Un sournoise intrigue

Rien de violent, d’époustouflant dans la trame mais l’air dégage un malaise latent.  Louise tourbillonne dans  ses tâches, tandis que s’insuffle une tension autour d’elle. Elle en a l’intuition, et le lecteur se demande lui aussi à quel moment un « truc » va se produire. Un suspens bien entretenu, mais pas surchargé de détails pour le noyer.<Seule dans ses tourments maternels, quand surgit dans sa vie une intrigante, il est impossible à Louise de confier ses impressions à son entourage. L’aplomb et l’attitude hostile envers elle de Vera Brandon, apporte un dosage parfait d’intransigeance avec Louise et d’humanité au vu de Mark.
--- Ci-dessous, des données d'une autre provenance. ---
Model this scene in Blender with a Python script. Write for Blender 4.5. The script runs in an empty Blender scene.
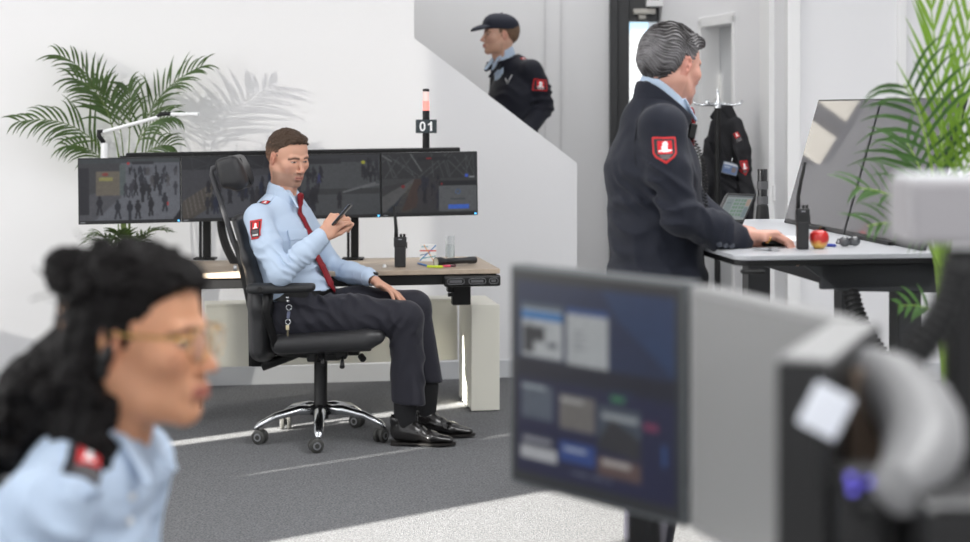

On observe tout au long du récit, une bonne cohérence des actions et des réactions, qui selon moi jauge d’un crédibilité nécessaire à l’ensemble. Or, ici tout y est.

Vous pouvez vous procurer l’ouvrage chez votre libraire, chez DECITRE ou à la FNAC.
Votre avis sur la chronique ou le livre est le bienvenu…

Citation(s) pour en avoir avant-goût

A force de négliger ses propres désirs, ne finit-on pas cesser d’en avoir ? Pas cesser complètement d’être, en faite, un être humain pour devenir un simple gadget à gagner du temps pour toute la maisonnée ?
Aucun lange, aucun vieux morceau de pain mâchouillé. Louise soupira. Elle n’hésite pas à demander à la jeune femme comment elle s’y prenait. Mais cela n’aurait servi à rien. Les mères efficaces ne savent jamais vous dire comment elles font. Les bébés propres et sages, les ours en peluche qui ne collent pas, semblaient leur arriver comme ça.
Peut-être était-ce exactement ce que ressentent les fous : se voir logiquement et inexorablement acculé à commettre leur folie est complètement privé de choix. 
 Même le plus génial des stylistes n’avait jusqu’ici pas encore inventé un accoutrement qui puisse à la fois fasciner un époux las et recevoir des renvois de purée d’épinards. 
Comme elle décrivait mal le sentiment de fatigue qui vous ronge sans relâche, vous vide, corps et âme, et réduit à néant toutes les joies du mariage.